Similar, functionality:

  • Both are more efficient than virtual machines.

  • To deploy application code.

  • Abstract applications are away from the host environment.

General Difference between Serverless and containers:

Serverless

  • No servers to provision or manage.

  • Automatically scale with usage.

  • Pay as use.

  • Highly available.

Container

  • The standard unit of software that packages up the code and all its dependencies.

  • The application runs quickly and reliably from one computing environment to another.

Supported Language:

Serverless

  • To run an application in a serverless model, the serverless runtime must explicitly support that language (different platforms support different languages).

Container

  • Applications can be containerized as long as the underlying host server supports the language they are written in.

Environment

Serverless

  • Underlying infrastructure managed by Cloud Provider. You cannot choose infrastructure on your own.

  • No Patching headache.

  • Can’t install software (e.g. WebServer, AppServer, Custom Software) in the underlying environment.

  • Code libraries can be installed. (e.g. npm, NuGet packages)

Container

  • Complete control of the environment. You control underlying infrastructure configurations such as VM Size, OS, AMI, etc.

  • Requires management (e.g. patching, updates) and orchestration.

  • Install almost any software.

  • Prepackaged images with different software available.

AWS Lambda Supports Container Image

Runtime is not a constrain in containers, whereas serverless functions typically run for a short period.

USE CASE

Serverless:

  • IoT: Serverless computing provides an event-driven and straightforward way for IoT devices and external systems to communicate asynchronously.

  • Native integration with other AWS services such as SQS, SNS, S3, etc. For example, trigger Lambda function when message is added to SQS Queue.

Containers:

  • Deploy anywhere/Hybrid applications: Containers let you standardize how code is deployed, making it easy to build workflows for applications that run between on-premises and across multiple cloud environments.

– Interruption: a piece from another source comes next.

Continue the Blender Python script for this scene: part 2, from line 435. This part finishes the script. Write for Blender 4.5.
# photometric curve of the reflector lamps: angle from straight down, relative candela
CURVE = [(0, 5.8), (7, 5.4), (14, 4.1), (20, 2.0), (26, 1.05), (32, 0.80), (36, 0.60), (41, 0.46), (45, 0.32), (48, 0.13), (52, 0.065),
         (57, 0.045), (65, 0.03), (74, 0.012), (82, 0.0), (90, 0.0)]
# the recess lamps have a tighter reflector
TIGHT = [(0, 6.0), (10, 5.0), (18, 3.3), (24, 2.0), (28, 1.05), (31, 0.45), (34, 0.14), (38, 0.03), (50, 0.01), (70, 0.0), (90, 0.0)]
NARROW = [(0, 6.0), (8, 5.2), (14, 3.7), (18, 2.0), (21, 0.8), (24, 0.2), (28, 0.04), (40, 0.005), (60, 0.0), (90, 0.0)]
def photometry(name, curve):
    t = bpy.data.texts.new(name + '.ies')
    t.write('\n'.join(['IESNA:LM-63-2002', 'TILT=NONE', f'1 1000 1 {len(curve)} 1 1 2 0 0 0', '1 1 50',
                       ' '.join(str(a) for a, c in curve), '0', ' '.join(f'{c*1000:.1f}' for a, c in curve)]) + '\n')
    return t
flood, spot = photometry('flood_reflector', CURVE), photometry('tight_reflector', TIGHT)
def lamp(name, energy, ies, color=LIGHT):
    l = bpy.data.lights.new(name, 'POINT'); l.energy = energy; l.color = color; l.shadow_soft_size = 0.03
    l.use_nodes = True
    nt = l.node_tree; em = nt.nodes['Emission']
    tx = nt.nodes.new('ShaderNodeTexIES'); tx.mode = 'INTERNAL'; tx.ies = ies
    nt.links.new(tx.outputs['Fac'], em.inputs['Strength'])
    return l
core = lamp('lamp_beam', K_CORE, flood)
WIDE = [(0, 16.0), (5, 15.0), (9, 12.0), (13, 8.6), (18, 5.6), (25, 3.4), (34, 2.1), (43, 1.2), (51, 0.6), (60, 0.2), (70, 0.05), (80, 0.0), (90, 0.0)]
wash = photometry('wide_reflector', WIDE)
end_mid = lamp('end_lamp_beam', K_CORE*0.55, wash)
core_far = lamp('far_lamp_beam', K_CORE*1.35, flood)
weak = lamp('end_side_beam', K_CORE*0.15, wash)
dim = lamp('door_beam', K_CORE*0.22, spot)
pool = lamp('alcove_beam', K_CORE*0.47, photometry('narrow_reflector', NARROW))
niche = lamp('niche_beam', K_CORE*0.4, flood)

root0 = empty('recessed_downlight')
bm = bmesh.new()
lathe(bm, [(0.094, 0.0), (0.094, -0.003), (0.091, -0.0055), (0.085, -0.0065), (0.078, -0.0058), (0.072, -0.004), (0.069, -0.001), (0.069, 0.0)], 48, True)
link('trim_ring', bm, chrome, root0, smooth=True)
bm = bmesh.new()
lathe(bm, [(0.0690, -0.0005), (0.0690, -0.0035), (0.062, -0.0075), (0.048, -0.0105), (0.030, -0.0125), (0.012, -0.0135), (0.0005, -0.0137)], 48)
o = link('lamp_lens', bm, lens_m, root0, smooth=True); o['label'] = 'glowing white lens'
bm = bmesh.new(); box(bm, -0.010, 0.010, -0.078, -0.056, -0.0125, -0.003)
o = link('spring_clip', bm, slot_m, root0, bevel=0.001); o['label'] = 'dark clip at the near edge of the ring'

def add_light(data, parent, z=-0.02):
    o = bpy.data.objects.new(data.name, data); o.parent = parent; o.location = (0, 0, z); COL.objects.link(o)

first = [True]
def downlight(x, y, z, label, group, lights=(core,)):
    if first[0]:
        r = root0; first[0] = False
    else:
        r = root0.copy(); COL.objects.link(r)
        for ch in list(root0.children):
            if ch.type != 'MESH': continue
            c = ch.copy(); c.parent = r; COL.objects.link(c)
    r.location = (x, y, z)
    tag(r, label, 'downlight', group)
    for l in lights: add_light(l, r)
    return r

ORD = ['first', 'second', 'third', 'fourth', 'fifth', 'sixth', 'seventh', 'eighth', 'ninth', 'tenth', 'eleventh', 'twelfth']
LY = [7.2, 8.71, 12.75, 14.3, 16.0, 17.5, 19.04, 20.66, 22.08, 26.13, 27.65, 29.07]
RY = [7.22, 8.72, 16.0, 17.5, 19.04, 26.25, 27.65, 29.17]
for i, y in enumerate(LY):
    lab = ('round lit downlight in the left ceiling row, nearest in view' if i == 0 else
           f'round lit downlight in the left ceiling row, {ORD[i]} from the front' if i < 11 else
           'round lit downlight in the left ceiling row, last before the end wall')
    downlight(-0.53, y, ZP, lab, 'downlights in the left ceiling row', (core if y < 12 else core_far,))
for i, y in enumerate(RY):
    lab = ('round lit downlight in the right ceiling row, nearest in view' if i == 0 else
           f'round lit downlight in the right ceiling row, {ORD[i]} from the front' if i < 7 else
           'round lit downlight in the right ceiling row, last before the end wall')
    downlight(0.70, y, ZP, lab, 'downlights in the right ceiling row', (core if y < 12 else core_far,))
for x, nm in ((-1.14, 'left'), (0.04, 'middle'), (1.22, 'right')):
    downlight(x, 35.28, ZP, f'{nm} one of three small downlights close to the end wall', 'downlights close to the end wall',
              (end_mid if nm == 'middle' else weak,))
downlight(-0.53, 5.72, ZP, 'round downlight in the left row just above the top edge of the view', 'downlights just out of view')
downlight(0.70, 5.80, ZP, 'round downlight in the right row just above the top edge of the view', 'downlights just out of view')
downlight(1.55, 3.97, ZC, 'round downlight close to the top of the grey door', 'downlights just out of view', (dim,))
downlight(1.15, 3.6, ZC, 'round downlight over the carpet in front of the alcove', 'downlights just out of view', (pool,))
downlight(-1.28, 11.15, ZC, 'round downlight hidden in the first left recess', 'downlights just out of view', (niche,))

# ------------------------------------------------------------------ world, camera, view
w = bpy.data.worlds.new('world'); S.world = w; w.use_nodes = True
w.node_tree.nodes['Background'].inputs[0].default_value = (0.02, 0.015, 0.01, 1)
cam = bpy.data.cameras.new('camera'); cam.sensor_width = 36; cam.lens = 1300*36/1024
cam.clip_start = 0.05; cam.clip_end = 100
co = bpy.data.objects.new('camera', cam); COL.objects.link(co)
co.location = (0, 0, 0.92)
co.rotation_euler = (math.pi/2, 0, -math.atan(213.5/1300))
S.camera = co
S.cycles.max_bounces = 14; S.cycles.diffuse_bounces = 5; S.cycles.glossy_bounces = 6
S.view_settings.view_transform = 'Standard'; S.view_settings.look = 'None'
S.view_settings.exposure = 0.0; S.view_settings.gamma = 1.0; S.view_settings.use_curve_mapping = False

  • CI/CD: Containers provide DevOps teams with a way to eliminate environment differences between dev, QA, staging, and production deployments. As a result, they are highly useful in CI/CD workflows.

Summary

Containers and serverless computing are two of the most popular methods for deploying applications. Containers work better for some use cases, while in others, serverless is what you need. None is better than the other in an absolute sense, each response to specific needs. Serverless and Containers can compensate for each other’s weaknesses. They can coexist and be integrated, as needed, in a single project.